On Jan. 1, 1961, the second anniversary of the Cuban Revolution, Castro had paraded Moscow military equipment through the streets of Havana.

By the end of that year, Havana's diplomatic relations with the Soviet Union had blossomed. Cuba was on its way to copying the Soviet economic and political models, with the help of $4 billion to $6 billion a year in Soviet subsidies.

Moscow sold oil to Cuba at deeply discounted prices, bought Cuban sugar at exorbitantly inflated prices and, on top of everything, sent tons of communist "internationalist" aid.

Concerned about Cuba's place in the socialist world and fearful that the United States would try again to invade Cuba, Castro agreed to let Moscow install nuclear missiles on the island in the fall of 1962.

The United States' discovery of the missiles during a spy overflight set off the October missile crisis, until Soviet Premier Nikita Khrushchev agreed to withdraw the missiles, pulling back from the brink of nuclear war on Oct. 28, 1962.

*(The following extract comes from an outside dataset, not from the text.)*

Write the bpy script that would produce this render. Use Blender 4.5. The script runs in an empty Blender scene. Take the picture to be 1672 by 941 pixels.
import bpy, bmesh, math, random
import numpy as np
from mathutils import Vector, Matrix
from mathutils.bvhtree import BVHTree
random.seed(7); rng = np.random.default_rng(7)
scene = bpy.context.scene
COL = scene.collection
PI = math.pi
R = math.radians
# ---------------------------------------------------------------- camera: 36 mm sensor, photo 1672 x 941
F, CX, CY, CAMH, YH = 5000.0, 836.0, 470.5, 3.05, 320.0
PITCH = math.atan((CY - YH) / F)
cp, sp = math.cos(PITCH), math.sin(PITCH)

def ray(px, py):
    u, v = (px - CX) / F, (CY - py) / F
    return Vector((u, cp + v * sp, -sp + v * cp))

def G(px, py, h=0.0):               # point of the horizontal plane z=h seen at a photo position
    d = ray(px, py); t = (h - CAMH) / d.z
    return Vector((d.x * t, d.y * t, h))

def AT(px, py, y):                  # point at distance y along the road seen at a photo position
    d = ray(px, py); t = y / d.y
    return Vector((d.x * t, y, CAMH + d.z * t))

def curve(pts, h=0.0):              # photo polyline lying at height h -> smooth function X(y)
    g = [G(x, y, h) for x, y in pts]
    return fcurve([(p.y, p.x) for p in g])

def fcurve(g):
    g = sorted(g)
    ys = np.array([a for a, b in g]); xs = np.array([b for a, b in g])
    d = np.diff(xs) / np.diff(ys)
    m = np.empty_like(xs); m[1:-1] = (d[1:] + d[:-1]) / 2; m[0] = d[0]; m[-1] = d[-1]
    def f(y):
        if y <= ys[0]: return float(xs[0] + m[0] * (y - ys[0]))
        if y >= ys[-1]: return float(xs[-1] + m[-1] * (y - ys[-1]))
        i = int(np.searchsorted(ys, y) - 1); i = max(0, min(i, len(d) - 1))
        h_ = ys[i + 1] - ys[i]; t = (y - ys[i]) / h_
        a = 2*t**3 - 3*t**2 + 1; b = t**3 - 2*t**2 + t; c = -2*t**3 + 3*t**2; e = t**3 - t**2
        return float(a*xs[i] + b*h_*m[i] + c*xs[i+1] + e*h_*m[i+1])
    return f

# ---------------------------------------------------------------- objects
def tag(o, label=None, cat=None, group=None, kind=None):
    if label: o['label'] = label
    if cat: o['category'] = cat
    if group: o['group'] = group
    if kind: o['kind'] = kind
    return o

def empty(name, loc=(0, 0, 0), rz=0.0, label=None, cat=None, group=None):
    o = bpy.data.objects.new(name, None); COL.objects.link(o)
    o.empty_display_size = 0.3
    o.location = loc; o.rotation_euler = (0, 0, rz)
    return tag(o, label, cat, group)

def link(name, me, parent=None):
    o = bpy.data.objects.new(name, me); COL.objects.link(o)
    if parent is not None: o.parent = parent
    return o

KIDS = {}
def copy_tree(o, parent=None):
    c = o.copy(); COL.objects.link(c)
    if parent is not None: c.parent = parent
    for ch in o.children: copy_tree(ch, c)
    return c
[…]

Castro fumed that Khrushchev did not consult him on the agreement, but he nevertheless continued to move closer ideologically to Moscow. In 1976, Havana adopted a new constitution, based on the Soviet Constitution of 1936. It described Cuba as a socialist state and gave power exclusively to the Communist Party.

The Soviet and Cuban economies became intimately linked: The island relied on the Soviet trading bloc known as COMECON for nearly 85 percent of its trade. The Soviet Union was its main source for oil, grain, flour, canned meat and other processed foods, automobiles and trucks, tires, spare parts and industrial machinery, as well as basic items like detergents, razor blades and toothpaste.

The relationship began to deteriorate in the late 1980s, amid Soviet Premier Mikhael Gorbachev's pursuit of political and economic reforms that the Cuban leadership viewed with dismay.

While the reforms were applauded in most of the world, they caused economic disruptions in the Soviet Union that were reflected in Cuba deliveries of Soviet goods to the island fell far behind schedule, if they arrived at all.

When the Soviet Union ceased to exist in 1991, Moscow halted its massive subsidies to Havana. Castro was left to cultivate new, more capitalist relations with Russia and the other former socialist republics.

Havana, meanwhile, refused to repay its estimated $21 billion debt to the Soviet Union, insisting that the money was owed to "a country that no longer exists."

It was not until 2001 that Russia drove the final spike into its relations with its former Cold War ally by closing its massive electronic eavesdropping facility at Lourdes, near Havana, and halting the estimated $200 million in rent that Moscow had been paying annually to Cuba for the facility.

"They were our allies against the capitalist empire, our best friends, our tovariches," said one former Havana university professor. "Now they are gone, nobodies."